------ Information supplied ------
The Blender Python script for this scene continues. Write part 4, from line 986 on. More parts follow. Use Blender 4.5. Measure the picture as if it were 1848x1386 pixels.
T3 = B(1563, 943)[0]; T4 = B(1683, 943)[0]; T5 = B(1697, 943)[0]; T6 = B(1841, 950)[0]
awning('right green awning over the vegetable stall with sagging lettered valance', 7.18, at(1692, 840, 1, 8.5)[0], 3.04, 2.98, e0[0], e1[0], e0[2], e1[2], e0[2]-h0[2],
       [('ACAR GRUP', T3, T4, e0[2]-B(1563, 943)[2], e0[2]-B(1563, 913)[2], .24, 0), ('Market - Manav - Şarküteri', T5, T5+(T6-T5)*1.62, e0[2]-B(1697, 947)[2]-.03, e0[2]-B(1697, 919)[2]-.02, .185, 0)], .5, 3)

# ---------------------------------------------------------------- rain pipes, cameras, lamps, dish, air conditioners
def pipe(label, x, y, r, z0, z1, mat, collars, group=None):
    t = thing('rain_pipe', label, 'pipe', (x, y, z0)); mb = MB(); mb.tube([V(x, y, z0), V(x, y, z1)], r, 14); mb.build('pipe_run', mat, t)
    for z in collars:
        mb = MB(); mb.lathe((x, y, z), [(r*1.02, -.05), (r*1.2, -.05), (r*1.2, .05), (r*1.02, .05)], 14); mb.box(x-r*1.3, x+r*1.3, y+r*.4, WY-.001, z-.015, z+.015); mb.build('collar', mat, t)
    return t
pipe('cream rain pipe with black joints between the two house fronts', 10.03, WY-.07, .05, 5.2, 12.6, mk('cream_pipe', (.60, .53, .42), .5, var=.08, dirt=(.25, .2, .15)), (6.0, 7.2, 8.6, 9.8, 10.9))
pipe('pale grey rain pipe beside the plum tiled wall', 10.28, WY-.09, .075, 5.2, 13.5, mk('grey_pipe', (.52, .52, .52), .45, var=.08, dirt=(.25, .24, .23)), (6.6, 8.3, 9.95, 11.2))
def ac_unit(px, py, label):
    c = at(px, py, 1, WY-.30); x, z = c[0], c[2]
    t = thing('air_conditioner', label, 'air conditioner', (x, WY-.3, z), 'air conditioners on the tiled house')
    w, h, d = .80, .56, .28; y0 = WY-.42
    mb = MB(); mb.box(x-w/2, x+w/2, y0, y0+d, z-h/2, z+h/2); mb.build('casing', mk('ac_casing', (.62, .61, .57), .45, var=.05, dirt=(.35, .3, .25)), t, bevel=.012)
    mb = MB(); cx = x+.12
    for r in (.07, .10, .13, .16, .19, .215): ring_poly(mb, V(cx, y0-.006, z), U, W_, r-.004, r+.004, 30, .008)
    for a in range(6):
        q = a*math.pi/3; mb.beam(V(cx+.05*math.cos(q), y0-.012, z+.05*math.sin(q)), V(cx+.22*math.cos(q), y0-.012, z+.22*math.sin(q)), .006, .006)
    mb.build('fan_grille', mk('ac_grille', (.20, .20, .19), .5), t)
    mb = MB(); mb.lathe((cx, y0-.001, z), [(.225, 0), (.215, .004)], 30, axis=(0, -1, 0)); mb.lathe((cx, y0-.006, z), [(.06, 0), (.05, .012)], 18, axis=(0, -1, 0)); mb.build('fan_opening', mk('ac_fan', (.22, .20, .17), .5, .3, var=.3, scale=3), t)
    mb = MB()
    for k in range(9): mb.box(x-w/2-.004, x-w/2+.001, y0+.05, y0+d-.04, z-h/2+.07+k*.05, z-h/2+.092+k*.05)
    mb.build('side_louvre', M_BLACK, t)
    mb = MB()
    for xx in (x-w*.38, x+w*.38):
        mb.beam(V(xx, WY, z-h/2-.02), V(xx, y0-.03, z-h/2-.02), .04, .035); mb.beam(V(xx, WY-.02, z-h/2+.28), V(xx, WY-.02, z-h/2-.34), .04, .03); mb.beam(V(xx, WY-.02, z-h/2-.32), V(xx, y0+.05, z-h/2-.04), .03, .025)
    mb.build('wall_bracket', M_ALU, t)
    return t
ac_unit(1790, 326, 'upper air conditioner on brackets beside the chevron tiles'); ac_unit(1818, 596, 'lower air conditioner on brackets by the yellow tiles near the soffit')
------
▶ **Description of the task**:
Go through the listing and print each line exactly as it appears.

▶ **Solution**:
The Blender Python script for this scene continues. Write part 4, from line 986 on. More parts follow. Use Blender 4.5. Measure the picture as if it were 1848x1386 pixels.
T3 = B(1563, 943)[0]; T4 = B(1683, 943)[0]; T5 = B(1697, 943)[0]; T6 = B(1841, 950)[0]
awning('right green awning over the vegetable stall with sagging lettered valance', 7.18, at(1692, 840, 1, 8.5)[0], 3.04, 2.98, e0[0], e1[0], e0[2], e1[2], e0[2]-h0[2],
       [('ACAR GRUP', T3, T4, e0[2]-B(1563, 943)[2], e0[2]-B(1563, 913)[2], .24, 0), ('Market - Manav - Şarküteri', T5, T5+(T6-T5)*1.62, e0[2]-B(1697, 947)[2]-.03, e0[2]-B(1697, 919)[2]-.02, .185, 0)], .5, 3)

# ---------------------------------------------------------------- rain pipes, cameras, lamps, dish, air conditioners
def pipe(label, x, y, r, z0, z1, mat, collars, group=None):
    t = thing('rain_pipe', label, 'pipe', (x, y, z0)); mb = MB(); mb.tube([V(x, y, z0), V(x, y, z1)], r, 14); mb.build('pipe_run', mat, t)
    for z in collars:
        mb = MB(); mb.lathe((x, y, z), [(r*1.02, -.05), (r*1.2, -.05), (r*1.2, .05), (r*1.02, .05)], 14); mb.box(x-r*1.3, x+r*1.3, y+r*.4, WY-.001, z-.015, z+.015); mb.build('collar', mat, t)
    return t
pipe('cream rain pipe with black joints between the two house fronts', 10.03, WY-.07, .05, 5.2, 12.6, mk('cream_pipe', (.60, .53, .42), .5, var=.08, dirt=(.25, .2, .15)), (6.0, 7.2, 8.6, 9.8, 10.9))
pipe('pale grey rain pipe beside the plum tiled wall', 10.28, WY-.09, .075, 5.2, 13.5, mk('grey_pipe', (.52, .52, .52), .45, var=.08, dirt=(.25, .24, .23)), (6.6, 8.3, 9.95, 11.2))
def ac_unit(px, py, label):
    c = at(px, py, 1, WY-.30); x, z = c[0], c[2]
    t = thing('air_conditioner', label, 'air conditioner', (x, WY-.3, z), 'air conditioners on the tiled house')
    w, h, d = .80, .56, .28; y0 = WY-.42
    mb = MB(); mb.box(x-w/2, x+w/2, y0, y0+d, z-h/2, z+h/2); mb.build('casing', mk('ac_casing', (.62, .61, .57), .45, var=.05, dirt=(.35, .3, .25)), t, bevel=.012)
    mb = MB(); cx = x+.12
    for r in (.07, .10, .13, .16, .19, .215): ring_poly(mb, V(cx, y0-.006, z), U, W_, r-.004, r+.004, 30, .008)
    for a in range(6):
        q = a*math.pi/3; mb.beam(V(cx+.05*math.cos(q), y0-.012, z+.05*math.sin(q)), V(cx+.22*math.cos(q), y0-.012, z+.22*math.sin(q)), .006, .006)
    mb.build('fan_grille', mk('ac_grille', (.20, .20, .19), .5), t)
    mb = MB(); mb.lathe((cx, y0-.001, z), [(.225, 0), (.215, .004)], 30, axis=(0, -1, 0)); mb.lathe((cx, y0-.006, z), [(.06, 0), (.05, .012)], 18, axis=(0, -1, 0)); mb.build('fan_opening', mk('ac_fan', (.22, .20, .17), .5, .3, var=.3, scale=3), t)
    mb = MB()
    for k in range(9): mb.box(x-w/2-.004, x-w/2+.001, y0+.05, y0+d-.04, z-h/2+.07+k*.05, z-h/2+.092+k*.05)
    mb.build('side_louvre', M_BLACK, t)
    mb = MB()
    for xx in (x-w*.38, x+w*.38):
        mb.beam(V(xx, WY, z-h/2-.02), V(xx, y0-.03, z-h/2-.02), .04, .035); mb.beam(V(xx, WY-.02, z-h/2+.28), V(xx, WY-.02, z-h/2-.34), .04, .03); mb.beam(V(xx, WY-.02, z-h/2-.32), V(xx, y0+.05, z-h/2-.04), .03, .025)
    mb.build('wall_bracket', M_ALU, t)
    return t
ac_unit(1790, 326, 'upper air conditioner on brackets beside the chevron tiles'); ac_unit(1818, 596, 'lower air conditioner on brackets by the yellow tiles near the soffit')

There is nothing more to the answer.